Low/high temperature relationships in dinitramide salts by DEA/DSC and study of oxidation of aluminum powders by DSC/TG

Abstract

The dinitramide salts of ammonia (ADN), hexamethylenetetramine (HDN), potassium (KDN), and sodium (NaDN) showed a linear relationship between the DSC rate of decomposition at the peak maximum and the DEA tanδ value at the low temperature transition peak. As the cation basicity increased in the series ADN<HDN<KDN<NaDN, there was an increase in the low temperature transition peak, the energy barrier for relaxation, and the decomposition peak temperature, and a decrease in the tanδ value at the low temperature transition peak, specific heat capacity, and the rate and enthalpy of decomposition.
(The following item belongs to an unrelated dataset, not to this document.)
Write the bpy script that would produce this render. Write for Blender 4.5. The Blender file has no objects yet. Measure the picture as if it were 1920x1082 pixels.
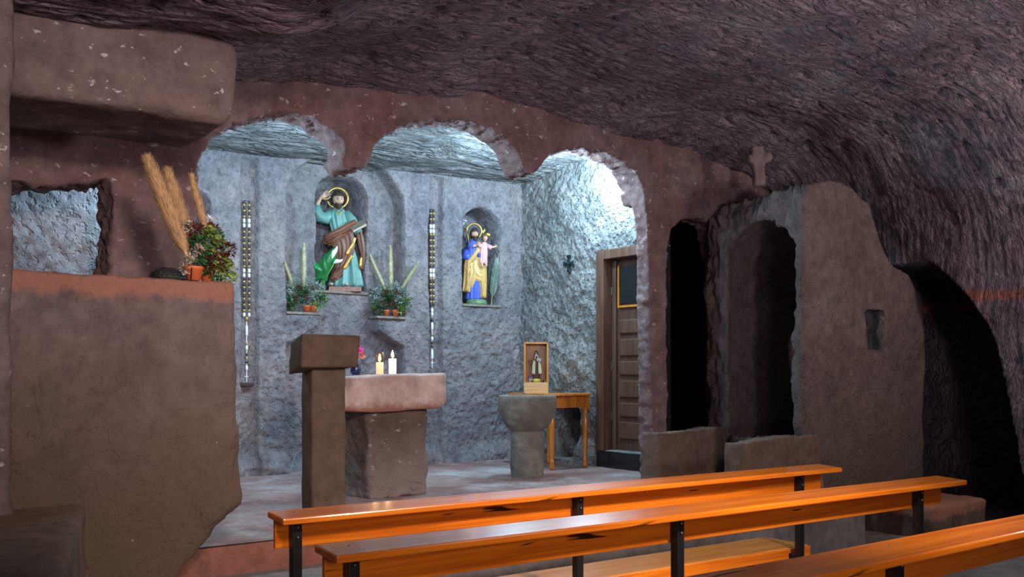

The more basic salts were more thermally stable (i.e., higher decomposition temperature) and less energetic (i.e., lower enthalpy of decomposition). The more internal free volume (disorder) present in these salts, the higher the rates of relaxation and decomposition. Five aluminum powders of different surface areas were analyzed by DSC in platinum sample pans, and it was found that the enthalpy and rate of oxidation increased as the particle size of Al decreased while the enthalpy of the Al melt decreased. TG showed a two-step weight gain in the oxidation of Al with plateaus in the 650 and 1130°C regions and the percent weight gain increased as the particle size of Al decreased. Variable DSC and TG heating rate studies showed that the activation energies for the first step in the oxidation process increased as the particle size of Al increased.